* _What is expected_
Images are not part of the copy; transcribe all the data exactly.

---*---

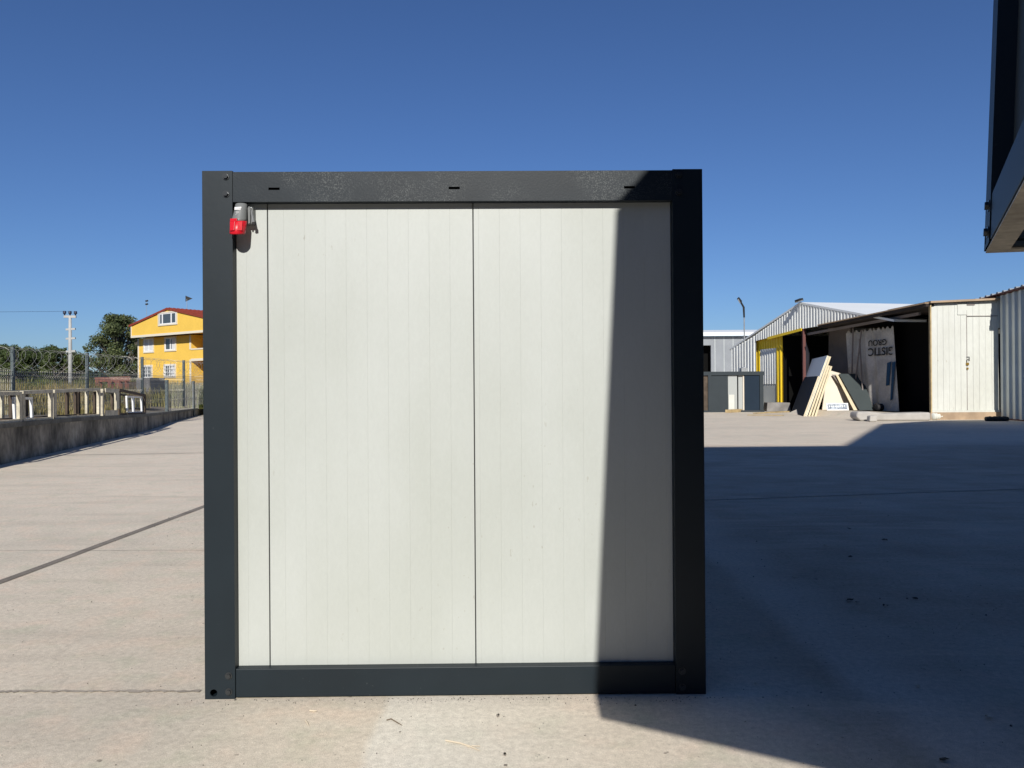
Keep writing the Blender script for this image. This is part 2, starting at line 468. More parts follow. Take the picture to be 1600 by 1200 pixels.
CW, CL, CH = 2.41, 5.9, 2.535
PW = .145
def make_cabin(root, W=CW, L=CL, H=CH, detail=True, joints=(0.296, 1.303), slots=(.345, 1.215, 2.075), panelmat='panel'):
    bz, tz = .142, H - .150
    sides = []
    # corner posts
    for (cx, cy) in ((0, 0), (W - PW, 0), (0, L - PW), (W - PW, L - PW)):
        mb = MB()
        if cx == 0 and cy == 0:
            # front face plate with a round lifting hole near the foot
            t = .004; hx, hz, hr = .042, .030, .0175
            mb.box((0, t, .09), (PW, PW, H)); mb.box((0, 0, .09), (PW, t, H))
            n = 32; outer = []; inner = []
            x0, x1, z0, z1 = 0, PW, 0, .09
            for k in range(n):
                a = 2 * math.pi * k / n; c, s = math.cos(a), math.sin(a)
                inner.append((hx + hr * c, hz + hr * s))
                kx = ((x1 - hx) / c if c > 1e-6 else (x0 - hx) / c if c < -1e-6 else 1e9)
                kz = ((z1 - hz) / s if s > 1e-6 else (z0 - hz) / s if s < -1e-6 else 1e9)
                kk = min(kx, kz); outer.append((hx + kk * c, hz + kk * s))
            for (y0, y1) in ((0, .008),):
                vs = [(p[0], y0, p[1]) for p in outer] + [(p[0], y0, p[1]) for p in inner] + [(p[0], y1, p[1]) for p in inner]
                fs = []
                for k in range(n):
                    k2 = (k + 1) % n
                    fs.append((k, k2, n + k2, n + k)); fs.append((n + k, n + k2, 2 * n + k2, 2 * n + k))
                mb.add(vs, fs)
            # corner quads missing in the fan are filled by small triangles
            for (qx, qz) in ((x0, z0), (x1, z0), (x1, z1), (x0, z1)):
                a = math.atan2(qz - hz, qx - hx) % (2 * math.pi); k = int(a / (2 * math.pi) * n) % n; k2 = (k + 1) % n
                mb.add([(outer[k][0], 0, outer[k][1]), (qx, 0, qz), (outer[k2][0], 0, outer[k2][1])], [(0, 1, 2)])
            mb.box((0, .0005, 0), (.0022, PW, .0898)); mb.box((PW - .004, .008, 0), (PW, PW, .09)); mb.box((.002, PW - .004, 0), (PW - .004, PW, .09))
            mb.box((.002, .008, 0), (PW - .004, PW - .004, .006))
        else:
            mb.box((cx, cy, 0), (cx + PW, cy + PW, H))
        po = mb.build('corner_post', 'frame', root, bevel=(.002 if detail and not (cx == 0 and cy == 0) else 0))
        if cy == 0:
            bx = .115 if cx == 0 else PW - .115
            for bzz in (.035, .112, H - .112, H - .028):
                bolt_mb((cx + bx, 0, bzz)).build('bolt', 'bolt', po)
    # rails front: top with slots
    t = .005
    x0, x1 = PW + .0015, W - PW - .0015; z0, z1 = tz, H - .005
    yf = .003
    mb = MB(); sz0, sz1 = tz + .057, tz + .069; sw = .027
    xs = [x0]
    for s in slots: xs += [s - sw, s + sw]
    xs.append(x1)
    mb.box((x0, yf, sz1), (x1, yf + t, z1)); mb.box((x0, yf, z0), (x1, yf + t, sz0))
    for i in range(0, len(xs), 2): mb.box((xs[i], yf, sz0), (xs[i + 1], yf + t, sz1))
    mb.box((x0, yf + t, z1 - t), (x1, .14, z1)); mb.box((x0, yf + t, z0), (x1, .14, z0 + t)); mb.box((x0, .14, z0), (x1, .145, z1))
    mb.build('top_rail', 'rail', root)
    mb = MB(); mb.box((x0, yf, .006), (x1, .145, bz)); mb.build('bottom_rail', 'frame', root, bevel=.003)
    for (a, b) in (((PW, L - .145), (W - PW, L)),):
        MB().box((a[0] + .001, a[1], z0), (b[0] - .001, b[1] - .003, z1)).build('top_rail', 'frame', root)
        MB().box((a[0] + .001, a[1], .006), (b[0] - .001, b[1] - .003, bz)).build('bottom_rail', 'frame', root)
    for xx in ((.003, .145), (W - .145, W - .003)):
        MB().box((xx[0], PW + .001, z0), (xx[1], L - PW - .001, z1)).build('top_rail', 'frame', root)
        mb = MB(); mb.box((xx[0], PW + .001, .006), (xx[1], L - PW - .001, bz)); mb.build('bottom_rail', 'frame', root)
    # front panels
    R0 = .050; px = [PW + .0005] + list(joints) + [W - PW - .0005]
    for i in range(len(px) - 1):
        a = px[i] + (.0022 if i else 0); b = px[i + 1] - (.0022 if i < len(px) - 2 else 0)
        fst = .076 if i == 1 else (.05 if i == 0 else .025)
        rib_panel(a, b, bz + .0005, tz - .0005, R0, .05, first=fst).build('wall_panel', panelmat, root)
    MB().box((PW + .001, R0 + .052, bz + .001), (W - PW - .001, R0 + .056, tz - .001)).build('joint_backing', 'gapdark', root)
    # long side walls
    k = int((L - 2 * PW) / 1.0 + .5); dw = (L - 2 * PW) / k
    for sgn in (0, 1):
        for i in range(k):
            ya = PW + i * dw + .003; yb = PW + (i + 1) * dw - .003
            xa, xb = ((.05, .1) if sgn == 0 else (W - .1, W - .05))
            MB().box((xa, ya, bz + .001), (xb, yb, tz - .001)).build('wall_panel', panelmat, root)
    MB().box((PW + .001, L - .1, bz + .001), (W - PW - .001, L - .05, tz - .001)).build('wall_panel', panelmat, root)
    # roof and floor
    MB().box((.146, .146, H - .04), (W - .146, L - .146, H - .02)).build('roof', 'frame', root)
    MB().box((.146, .146, .10), (W - .146, L - .146, .125)).build('floor', 'floorply', root)
    n = 9
    for i in range(n):
        yy = .146 + (L - .292) * (i + .5) / n
        MB().box((.146, yy - .03, .03), (W - .146, yy + .03, .099)).build('floor_joist', 'under', root)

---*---

* _Expected answer_
Keep writing the Blender script for this image. This is part 2, starting at line 468. More parts follow. Take the picture to be 1600 by 1200 pixels.
CW, CL, CH = 2.41, 5.9, 2.535
PW = .145
def make_cabin(root, W=CW, L=CL, H=CH, detail=True, joints=(0.296, 1.303), slots=(.345, 1.215, 2.075), panelmat='panel'):
    bz, tz = .142, H - .150
    sides = []
    # corner posts
    for (cx, cy) in ((0, 0), (W - PW, 0), (0, L - PW), (W - PW, L - PW)):
        mb = MB()
        if cx == 0 and cy == 0:
            # front face plate with a round lifting hole near the foot
            t = .004; hx, hz, hr = .042, .030, .0175
            mb.box((0, t, .09), (PW, PW, H)); mb.box((0, 0, .09), (PW, t, H))
            n = 32; outer = []; inner = []
            x0, x1, z0, z1 = 0, PW, 0, .09
            for k in range(n):
                a = 2 * math.pi * k / n; c, s = math.cos(a), math.sin(a)
                inner.append((hx + hr * c, hz + hr * s))
                kx = ((x1 - hx) / c if c > 1e-6 else (x0 - hx) / c if c < -1e-6 else 1e9)
                kz = ((z1 - hz) / s if s > 1e-6 else (z0 - hz) / s if s < -1e-6 else 1e9)
                kk = min(kx, kz); outer.append((hx + kk * c, hz + kk * s))
            for (y0, y1) in ((0, .008),):
                vs = [(p[0], y0, p[1]) for p in outer] + [(p[0], y0, p[1]) for p in inner] + [(p[0], y1, p[1]) for p in inner]
                fs = []
                for k in range(n):
                    k2 = (k + 1) % n
                    fs.append((k, k2, n + k2, n + k)); fs.append((n + k, n + k2, 2 * n + k2, 2 * n + k))
                mb.add(vs, fs)
            # corner quads missing in the fan are filled by small triangles
            for (qx, qz) in ((x0, z0), (x1, z0), (x1, z1), (x0, z1)):
                a = math.atan2(qz - hz, qx - hx) % (2 * math.pi); k = int(a / (2 * math.pi) * n) % n; k2 = (k + 1) % n
                mb.add([(outer[k][0], 0, outer[k][1]), (qx, 0, qz), (outer[k2][0], 0, outer[k2][1])], [(0, 1, 2)])
            mb.box((0, .0005, 0), (.0022, PW, .0898)); mb.box((PW - .004, .008, 0), (PW, PW, .09)); mb.box((.002, PW - .004, 0), (PW - .004, PW, .09))
            mb.box((.002, .008, 0), (PW - .004, PW - .004, .006))
        else:
            mb.box((cx, cy, 0), (cx + PW, cy + PW, H))
        po = mb.build('corner_post', 'frame', root, bevel=(.002 if detail and not (cx == 0 and cy == 0) else 0))
        if cy == 0:
            bx = .115 if cx == 0 else PW - .115
            for bzz in (.035, .112, H - .112, H - .028):
                bolt_mb((cx + bx, 0, bzz)).build('bolt', 'bolt', po)
    # rails front: top with slots
    t = .005
    x0, x1 = PW + .0015, W - PW - .0015; z0, z1 = tz, H - .005
    yf = .003
    mb = MB(); sz0, sz1 = tz + .057, tz + .069; sw = .027
    xs = [x0]
    for s in slots: xs += [s - sw, s + sw]
    xs.append(x1)
    mb.box((x0, yf, sz1), (x1, yf + t, z1)); mb.box((x0, yf, z0), (x1, yf + t, sz0))
    for i in range(0, len(xs), 2): mb.box((xs[i], yf, sz0), (xs[i + 1], yf + t, sz1))
    mb.box((x0, yf + t, z1 - t), (x1, .14, z1)); mb.box((x0, yf + t, z0), (x1, .14, z0 + t)); mb.box((x0, .14, z0), (x1, .145, z1))
    mb.build('top_rail', 'rail', root)
    mb = MB(); mb.box((x0, yf, .006), (x1, .145, bz)); mb.build('bottom_rail', 'frame', root, bevel=.003)
    for (a, b) in (((PW, L - .145), (W - PW, L)),):
        MB().box((a[0] + .001, a[1], z0), (b[0] - .001, b[1] - .003, z1)).build('top_rail', 'frame', root)
        MB().box((a[0] + .001, a[1], .006), (b[0] - .001, b[1] - .003, bz)).build('bottom_rail', 'frame', root)
    for xx in ((.003, .145), (W - .145, W - .003)):
        MB().box((xx[0], PW + .001, z0), (xx[1], L - PW - .001, z1)).build('top_rail', 'frame', root)
        mb = MB(); mb.box((xx[0], PW + .001, .006), (xx[1], L - PW - .001, bz)); mb.build('bottom_rail', 'frame', root)
    # front panels
    R0 = .050; px = [PW + .0005] + list(joints) + [W - PW - .0005]
    for i in range(len(px) - 1):
        a = px[i] + (.0022 if i else 0); b = px[i + 1] - (.0022 if i < len(px) - 2 else 0)
        fst = .076 if i == 1 else (.05 if i == 0 else .025)
        rib_panel(a, b, bz + .0005, tz - .0005, R0, .05, first=fst).build('wall_panel', panelmat, root)
    MB().box((PW + .001, R0 + .052, bz + .001), (W - PW - .001, R0 + .056, tz - .001)).build('joint_backing', 'gapdark', root)
    # long side walls
    k = int((L - 2 * PW) / 1.0 + .5); dw = (L - 2 * PW) / k
    for sgn in (0, 1):
        for i in range(k):
            ya = PW + i * dw + .003; yb = PW + (i + 1) * dw - .003
            xa, xb = ((.05, .1) if sgn == 0 else (W - .1, W - .05))
            MB().box((xa, ya, bz + .001), (xb, yb, tz - .001)).build('wall_panel', panelmat, root)
    MB().box((PW + .001, L - .1, bz + .001), (W - PW - .001, L - .05, tz - .001)).build('wall_panel', panelmat, root)
    # roof and floor
    MB().box((.146, .146, H - .04), (W - .146, L - .146, H - .02)).build('roof', 'frame', root)
    MB().box((.146, .146, .10), (W - .146, L - .146, .125)).build('floor', 'floorply', root)
    n = 9
    for i in range(n):
        yy = .146 + (L - .292) * (i + .5) / n
        MB().box((.146, yy - .03, .03), (W - .146, yy + .03, .099)).build('floor_joist', 'under', root)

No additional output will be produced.